In der Pagoda finden an diesen Tagen verschiedene religiöse Zeremonien statt, z.B. das Begiessen von Buddhastatuen mit Wasser, das mit Blumen und ätherischen Ölen versehen wurde. Auch wird viel Geld an die Pagoden gespendet.

Minea strahlt und erzählt…

Zuhause werden die Grosseltern und auch Eltern von ihren Kindern und Grosskindern mit Wasser übergossen (gewaschen), um ihnen damit ihre Wertschätzung auszudrücken. Minea strahlt, wenn sie davon erzählt: «Sie haben uns grossgezogen – nun können wir ihnen dienen, Dankbarkeit und Fürsorge ausdrücken. Es ist ein sehr schönes und bedeutungsvolles Ritual». Die Eltern und Grosseltern erhalten auch Essen oder andere Geschenke.

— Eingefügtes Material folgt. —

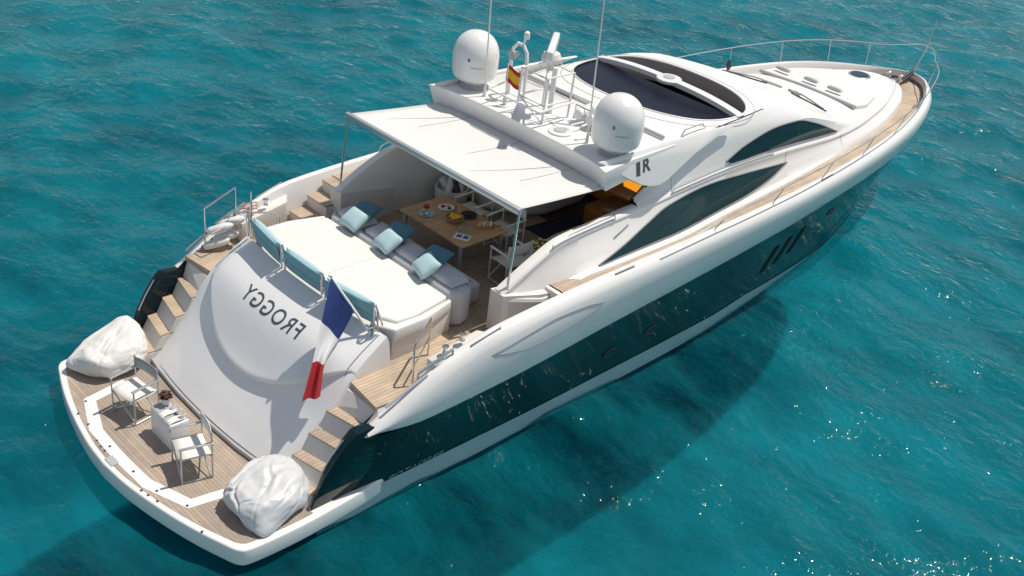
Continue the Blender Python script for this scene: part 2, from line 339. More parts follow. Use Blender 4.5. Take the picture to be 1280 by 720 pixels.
for sgn in (1,):
    wid = .25*sh+.02
    rows = []
    rows.append([(a, -b, c) for a, b, c in zip(gx, yi, zin)])
    rows.append([(a, -b, c) for a, b, c in zip(gx, yi, z-.03)])
    rows.append([(a, -b-.03*s_, c) for a, b, c, s_ in zip(gx, yi, z, sh)])
    rows.append([(a, -b-.11*s_, c-.005) for a, b, c, s_ in zip(.6*gx+.4*xo, yi, z, sh)])
    rows.append([(a, -b-.20*s_, c-.07) for a, b, c, s_ in zip(.3*gx+.7*xo, yi, z, sh)])
    yo = yi+.25*sh
    rows.append([(a, -b, c-.20) for a, b, c in zip(xo, yo, z)])
    for q in (.33, .66):
        rows.append([(a*(1-q)+d*q, -(b*(1-q)+e*q)-.05*math.sin(q*3.14)*s_, (c-.20)*(1-q)+(ff+.03)*q) for a, b, c, d, e, ff, s_ in zip(xo, yo, z, kx, ky, kz, sh)])
    rows.append([(a, -b-.015, c+.03) for a, b, c in zip(kx, ky, kz)])
    rows.append([(a, -b, c) for a, b, c in zip(kx, ky, kz)])
    for k, fq in enumerate((.30, .55, .75, .88, .96)):
        for r_ in rows[1:]:
            a, b, c = r_[k]; r_[k] = (a, -(2.86+(-b-2.86)*(.5+.5*fq)), 1.60+(c-1.60)*fq)
    bul.grid(rows)
    bul.add([r_[0] for r_ in rows], [tuple(range(len(rows)))])
    rows = []
    for q in (0, .3, .6, .85, 1):
        rows.append([(a*(1-q)+d*q, -((b-.02)*(1-q)+e*q)+.04*math.sin(q*3.14), c*(1-q)+ff*q) for a, b, c, d, e, ff in zip(kx, ky, kz, bx, by, bz)])
    dk.grid(rows)
    # aft end of the hull wing (closes to the inside)
    a0 = rows
    dk.grid([[r_[0] for r_ in rows], [(r_[0][0]+.01, -2.70, r_[0][2]) for r_ in rows]]); dk.add([rows[0][0], (rows[0][0][0]+.01, -2.70, 1.42), (3.8, -2.70, 1.42), (3.8, -2.9, 1.42)], [(0, 1, 2, 3)])
    bt.grid([[(a, -b-.012, c) for a, b, c in zip(bx, by, bz)], [(a, -b-.01, c-.02) for a, b, c in zip(bx, by, bz)], [(a, -b, -.05) for a, b in zip(wx, wy)]])
    hbm = MB(); hbm.grid([[(a, -b+.005, -.02) for a, b in zip(wx, wy)], [(a-.1, -b*.9, -.6) for a, b in zip(wx, wy)], [(a-.6, -b*.4, -1.0) for a, b in zip(wx, wy)], [(a-.8, 0, -1.2) for a, b in zip(wx, wy)]])
bul.mirror().build('bulwark', WHITE, yacht, angle=50)
hull_o = dk.mirror().build('hull_side', NAVY, yacht, angle=40)
bt.mirror().build('boot_stripe', BOOT, yacht, angle=40)
hbm.mirror().build('hull_bottom', NAVY, yacht, angle=60)
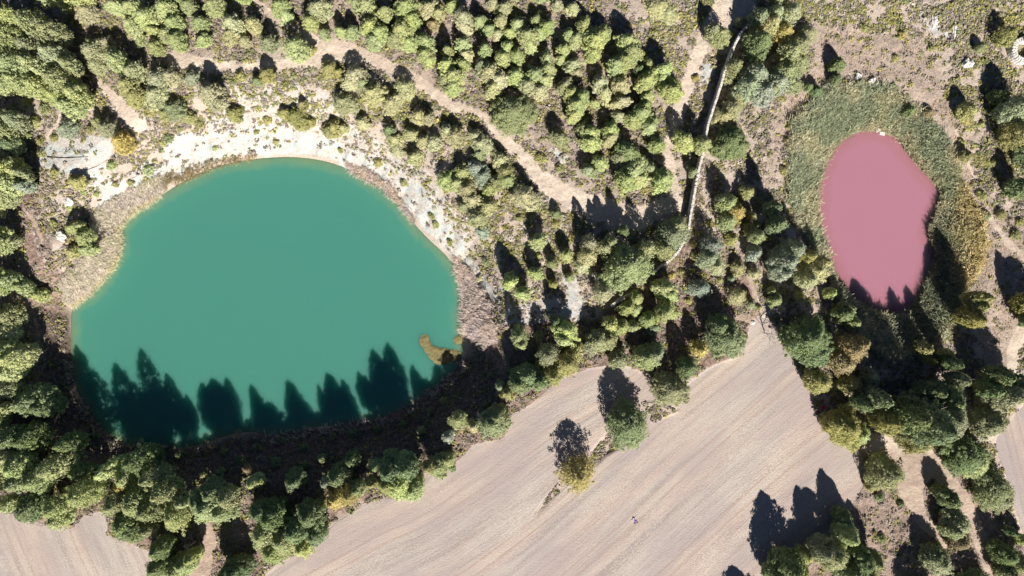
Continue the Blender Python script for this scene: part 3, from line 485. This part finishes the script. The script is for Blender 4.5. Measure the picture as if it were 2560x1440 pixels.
def plant_labels(items):                        # items: dict(x, y, r, k, c) ; label singles each out by look, landmark, side and rank
    buckets = {}
    for it in items:
        L = min(LANDMARKS, key=lambda q: (q[1] - it['x']) ** 2 + (q[2] - it['y']) ** 2); dx, dy = it['x'] - L[1], it['y'] - L[2]; d = math.hypot(dx, dy)
        it['d'] = d; buckets.setdefault((it['k'], it['c'], L[0], direction(dx, dy, d)), []).append(it)
    for (k, c, lm, dr), v in buckets.items():
        v.sort(key=lambda q: q['d'])
        for i, it in enumerate(v):
            rank = 'the only one' if len(v) == 1 else ('nearest one' if i == 0 else ('farthest one' if i == len(v) - 1 else ['', '2nd nearest', '3rd nearest', '4th nearest', '5th nearest', '6th nearest', '7th nearest', '8th nearest', '9th nearest', '10th nearest', '11th nearest', '12th nearest', '13th nearest', '14th nearest', '15th nearest'][min(i, 14)]))
            it['label'] = f"{COLS[c][0]} {NOUN[k]}, {rank} {dr} {lm}"
items = []
for blk, isb in ((TREES, False), (BUSHES, True)):
    for e in blk.replace('\n', '').split(';'):
        q = e.split()
        if len(q) < 4 or float(q[2]) <= 0: continue
        k, c = ('b', q[3]) if isb else (q[3][0], q[3][1])
        it = dict(x=float(q[0]), y=float(q[1]), r=float(q[2]), k=k, c=c, h=float(q[4]) if len(q) > 4 else None)
        items.append(it)
plant_labels(items)
DEFH = {'p': lambda r: 2.1 * r + 1.3, 'r': lambda r: 1.6 * r + .8, 'a': lambda r: 1.6 * r + .7, 'b': lambda r: 1.3 * r}
xs_ = np.array([i['x'] for i in items]); ys_ = np.array([i['y'] for i in items])
for it in items: it['h'] = it['h'] or DEFH[it['k']](it['r'] / PPM)
def crown_span(it):
    rm = it['r'] / PPM; h = it['h']
    if it['k'] == 'b': return 0, rm * .9
    bot = h * {'p': .16, 'r': .05, 'a': .06}[it['k']]; return max(bot, h - 4.6 * rm), h
for it in items: it['span'] = crown_span(it)
hs_ = np.array([i['h'] for i in items]); cf = np.array([(.46 * i['span'][0] + .54 * i['span'][1]) / i['h'] for i in items])
TX, TY, TZ = at(xs_, ys_, hs_ * cf)
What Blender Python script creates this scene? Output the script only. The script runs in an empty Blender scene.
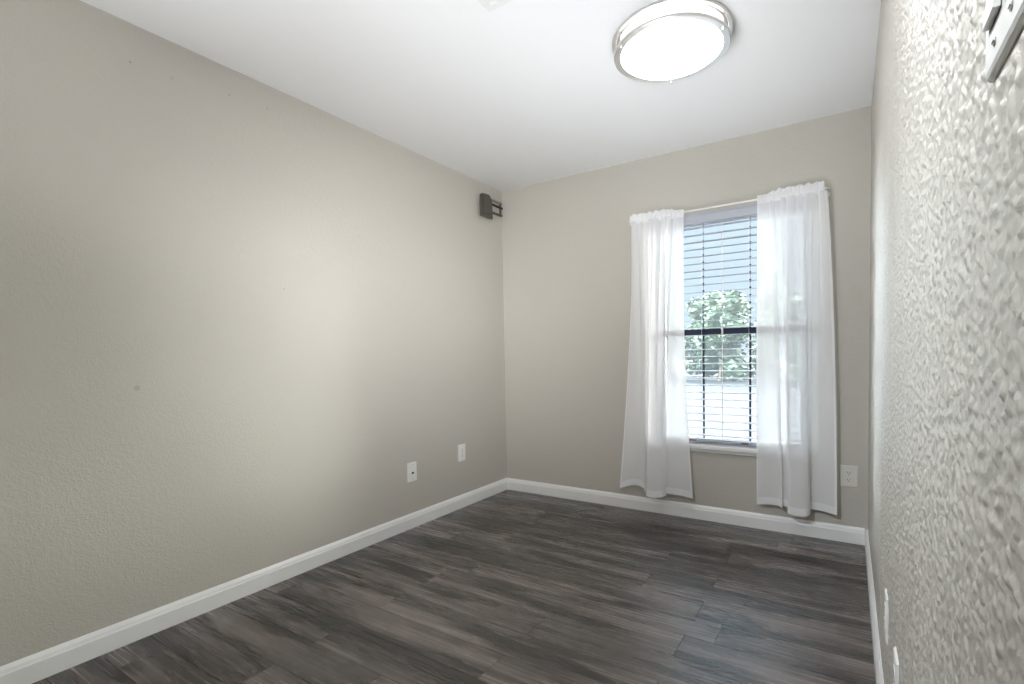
import bpy, bmesh, math, random
import numpy as np
from mathutils import Vector, Matrix

C = bpy.context.scene.collection
SC = bpy.context.scene
PI = math.pi

# ------------------------------------------------------------------ room size (metres)
W, H = 2.4924, 2.44          # left wall x=0, right wall x=W, window wall y=0
NEAR = -3.70                 # wall behind the camera
BH, BT = 0.094, 0.014        # baseboard height, thickness

# ------------------------------------------------------------------ camera
cam_d = bpy.data.cameras.new('camera')
cam = bpy.data.objects.new('camera', cam_d)
C.objects.link(cam)
yaw, pitch, roll, fpx, sx, sy = 0.56600, -0.03853, -0.01720, 501.159, 18.776, 32.817
cy_, sy_, cp_, sp_ = math.cos(yaw), math.sin(yaw), math.cos(pitch), math.sin(pitch)
fw = Vector((-sy_*cp_, cy_*cp_, sp_))
rt = Vector((cy_, sy_, 0))
up = rt.cross(fw)
r_ = math.cos(roll)*rt + math.sin(roll)*up
u_ = -math.sin(roll)*rt + math.cos(roll)*up
M = Matrix((r_, u_, -fw)).transposed().to_4x4()
M.translation = Vector((2.39674, -3.37554, 1.10587))
cam.matrix_world = M
cam_d.sensor_fit = 'HORIZONTAL'
cam_d.sensor_width = 36.0
cam_d.lens = fpx/1024*36.0
cam_d.shift_x = -sx/1024
cam_d.shift_y = sy/1024
cam_d.clip_start = 0.01
SC.camera = cam

# ------------------------------------------------------------------ sky, exposure
LAMP_DISC, LAMP_SIDE = 14.0, 2.0     # the ceiling lamp's glass
SKY_LOW, SKY_HIGH = 0.88, 6.0
GLOW_EAST, GLOW_WEST = 63.0, 88.0
wd = bpy.data.worlds.new('sky')
SC.world = wd
wd.use_nodes = True
nt = wd.node_tree
nt.nodes.clear()
tc = nt.nodes.new('ShaderNodeTexCoord')
sep = nt.nodes.new('ShaderNodeSeparateXYZ')
nt.links.new(tc.outputs['Generated'], sep.inputs[0])
def wmap(sock, a, b, lo, hi):
    m = nt.nodes.new('ShaderNodeMapRange')
    m.interpolation_type = 'SMOOTHSTEP'
    for i, v in zip((1, 2, 3, 4), (a, b, lo, hi)):
        m.inputs[i].default_value = v
    nt.links.new(sock, m.inputs[0])
    return m.outputs[0]
def wdot(v):
    d = nt.nodes.new('ShaderNodeVectorMath')
    d.operation = 'DOT_PRODUCT'
    nt.links.new(tc.outputs['Generated'], d.inputs[0])
    d.inputs[1].default_value = v
    return d.outputs['Value']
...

Geschmückter Tisch für den Engel

Oft genannt wird auch das «Begrüssen des Engels». Minea erklärt das etwas genauer: «Eine Legende erzählt, dass der Herrscher über den Himmel zwölf Töchter hat. Abwechselnd besucht jedes Jahr eine von ihnen als Engel die Menschen in ihren Häusern und kümmert sich dann während des Jahres um die Erde. Um diesen Engel willkommen zu heissen und Segen zu erbitten, schmücken Kambodschaner/innen einen Tisch und legen Essen für ihn bereit.» Die Abfolge von zwölf Jahren, denen je ein Tier zugeordnet wird, entstammt der chinesischen Astrologie. Vanna, Leiter von Lighthouse Battambang und Pastor einer kleinen Baptistengemeinde: «Die Menschen denken, diese Legende sei buddhistisch – aber die eigentliche Lehre des Buddhismus kennt weder Himmel noch Hölle. An Khmer Neujahr reden die Leute vom Himmel – dort können wir mit der biblischen Botschaft anknüpfen.» Als er darüber spricht, wird seine Begeisterung spürbar: «Ich sehe das ähnlich wie Weihnachten in der westlichen Welt: Viele Menschen sind während dieser Feste offener für den Glauben – wie viel oder wenig ihnen der spirituelle Hintergrund auch bedeutet, alle haben sie eine emotionale Verbindung zum Fest, weil sie damit aufgewachsen sind. Ich glaube, diese Zeiten können wir besonders nutzen, um ihnen die gute Nachricht von Jesus nahezubringen.»

Vanna: «Menschen denken…

Ein weiterer Hintergrund des Festes: Die Bauern ruhen aus und feiern die eingebrachte Ernte. So lange sie auf den Regen nach der langen Trockenzeit warten, können sie so oder so noch keinen neuen Reis säen. Es gibt auch Zeremonien, in denen um Regen gebeten wird. Dieser wird aber erfahrungsgemäss erst im Juni kommen. Vorerst ist das Wasser aber noch nicht so knapp, dass keine Wasserschlachten möglich wären.